Wisconsin State Journal :: LOCAL :: B3

Saturday, August 25, 2007
By ED TRELEVEN etreleven@madison.com 608-252-6134

The owner of La Hacienda Mexican restaurant filed a lawsuit Friday against five former workers who have taken part in protests at the restaurant over a wage dispute.

The lawsuit, filed by David Herrera, owner of the restaurant at 515 S. Park St., seeks a judgment declaring that none of the workers, who claim to be owed as much as $10,140 each in overdue wages, are owed any money at all.

The five workers, identified as Jose Yiyi Velasco and Francisco Garcia Garcia, of Madison, and Gustavo Roque Ferrer, Jose Luis Pioquinto and Luis Fernando Merino, of Fitchburg, claim that they were forced to sign out before they finished their shifts and worked long hours for which they were not paid overtime.

But the lawsuit maintains that all were paid in full.

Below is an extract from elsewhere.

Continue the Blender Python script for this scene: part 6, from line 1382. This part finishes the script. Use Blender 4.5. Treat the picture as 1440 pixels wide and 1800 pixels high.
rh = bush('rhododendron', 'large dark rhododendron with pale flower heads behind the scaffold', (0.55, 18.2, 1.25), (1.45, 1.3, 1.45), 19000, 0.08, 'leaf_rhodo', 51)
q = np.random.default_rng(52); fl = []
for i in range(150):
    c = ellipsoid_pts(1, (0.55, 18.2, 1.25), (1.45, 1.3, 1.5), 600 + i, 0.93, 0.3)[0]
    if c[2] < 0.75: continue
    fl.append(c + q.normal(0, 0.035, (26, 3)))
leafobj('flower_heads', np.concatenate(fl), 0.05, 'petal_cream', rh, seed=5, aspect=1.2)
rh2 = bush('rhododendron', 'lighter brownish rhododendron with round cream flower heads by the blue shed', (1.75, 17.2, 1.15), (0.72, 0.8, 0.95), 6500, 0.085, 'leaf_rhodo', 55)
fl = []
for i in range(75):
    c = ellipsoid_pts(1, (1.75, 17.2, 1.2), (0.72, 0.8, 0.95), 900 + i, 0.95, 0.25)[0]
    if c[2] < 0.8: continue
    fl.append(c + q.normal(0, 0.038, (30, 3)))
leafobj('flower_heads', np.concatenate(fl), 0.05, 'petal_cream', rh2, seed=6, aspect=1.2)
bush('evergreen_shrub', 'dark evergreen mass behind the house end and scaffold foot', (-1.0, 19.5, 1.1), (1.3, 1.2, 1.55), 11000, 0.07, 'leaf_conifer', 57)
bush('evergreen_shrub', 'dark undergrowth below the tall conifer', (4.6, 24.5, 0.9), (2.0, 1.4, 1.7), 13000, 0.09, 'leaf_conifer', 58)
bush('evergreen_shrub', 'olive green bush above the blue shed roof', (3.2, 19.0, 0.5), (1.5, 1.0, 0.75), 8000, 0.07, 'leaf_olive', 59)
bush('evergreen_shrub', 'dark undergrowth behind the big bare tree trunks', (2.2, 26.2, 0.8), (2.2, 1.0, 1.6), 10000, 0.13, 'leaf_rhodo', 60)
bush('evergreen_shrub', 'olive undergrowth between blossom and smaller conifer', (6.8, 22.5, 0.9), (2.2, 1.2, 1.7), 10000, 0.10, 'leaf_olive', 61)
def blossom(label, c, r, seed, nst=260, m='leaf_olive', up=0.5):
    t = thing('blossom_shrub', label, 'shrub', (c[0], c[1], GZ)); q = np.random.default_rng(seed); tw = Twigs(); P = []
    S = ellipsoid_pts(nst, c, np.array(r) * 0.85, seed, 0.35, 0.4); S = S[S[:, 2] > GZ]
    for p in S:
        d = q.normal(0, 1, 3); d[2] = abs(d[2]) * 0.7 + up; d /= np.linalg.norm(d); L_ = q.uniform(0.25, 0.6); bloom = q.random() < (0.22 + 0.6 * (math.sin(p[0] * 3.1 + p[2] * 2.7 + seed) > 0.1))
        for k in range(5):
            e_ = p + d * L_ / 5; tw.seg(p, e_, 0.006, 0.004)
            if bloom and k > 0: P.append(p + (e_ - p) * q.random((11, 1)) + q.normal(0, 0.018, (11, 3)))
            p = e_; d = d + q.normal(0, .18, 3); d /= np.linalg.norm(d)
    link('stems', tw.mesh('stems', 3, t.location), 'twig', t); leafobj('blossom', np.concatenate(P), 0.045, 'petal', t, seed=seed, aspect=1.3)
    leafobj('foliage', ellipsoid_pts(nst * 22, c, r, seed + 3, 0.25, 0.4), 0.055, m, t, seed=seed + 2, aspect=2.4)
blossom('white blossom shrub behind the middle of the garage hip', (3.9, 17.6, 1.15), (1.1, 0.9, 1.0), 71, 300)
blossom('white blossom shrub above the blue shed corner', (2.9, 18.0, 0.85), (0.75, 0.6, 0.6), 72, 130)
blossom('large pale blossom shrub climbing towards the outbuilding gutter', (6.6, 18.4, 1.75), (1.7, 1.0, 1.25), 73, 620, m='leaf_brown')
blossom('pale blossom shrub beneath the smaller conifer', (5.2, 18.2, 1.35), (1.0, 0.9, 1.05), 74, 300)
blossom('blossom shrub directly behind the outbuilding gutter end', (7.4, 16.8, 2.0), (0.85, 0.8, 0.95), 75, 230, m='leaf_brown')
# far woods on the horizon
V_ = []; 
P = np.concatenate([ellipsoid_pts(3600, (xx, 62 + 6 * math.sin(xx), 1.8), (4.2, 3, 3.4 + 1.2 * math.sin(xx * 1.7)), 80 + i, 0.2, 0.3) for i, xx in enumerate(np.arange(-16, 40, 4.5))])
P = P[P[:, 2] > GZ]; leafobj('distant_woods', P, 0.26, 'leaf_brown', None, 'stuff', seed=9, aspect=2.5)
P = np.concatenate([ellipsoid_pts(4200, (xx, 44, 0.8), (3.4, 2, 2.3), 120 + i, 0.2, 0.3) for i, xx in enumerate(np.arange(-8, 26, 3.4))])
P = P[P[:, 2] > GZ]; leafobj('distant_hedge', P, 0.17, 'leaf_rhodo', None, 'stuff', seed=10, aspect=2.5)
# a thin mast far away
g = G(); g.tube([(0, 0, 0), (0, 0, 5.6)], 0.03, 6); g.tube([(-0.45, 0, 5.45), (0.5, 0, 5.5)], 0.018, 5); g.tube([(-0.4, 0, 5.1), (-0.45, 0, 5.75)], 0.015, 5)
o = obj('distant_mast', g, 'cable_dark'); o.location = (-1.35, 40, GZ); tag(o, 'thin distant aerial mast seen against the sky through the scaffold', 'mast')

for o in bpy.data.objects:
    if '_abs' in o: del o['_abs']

"Some of the defendants have even signed releases for the U.S. Department of Labor acknowledging their understanding that they have been paid in full and cannot initiate legal proceedings contending they are owed wages for their employment with plaintiff La Hacienda," the lawsuit states.

The dispute has prompted pickets outside the restaurant that led Herrera to file for an injunction in Dane County Circuit Court barring protests at the restaurant by the Interfaith Coalition for Worker Justice of South Central Wisconsin and the Immigrant Workers Union. Circuit Judge Diane Nicks declined to issue the injunction.

According to the lawsuit, Herrera offered to resolve the dispute by submitting it to binding arbitration, but that offer was rejected.

Kate McCoy, who is on the Interfaith Coalition's board of directors, said the group had not seen the lawsuit on Friday and could not comment on it. Director Patrick Hickey was out of town, she said.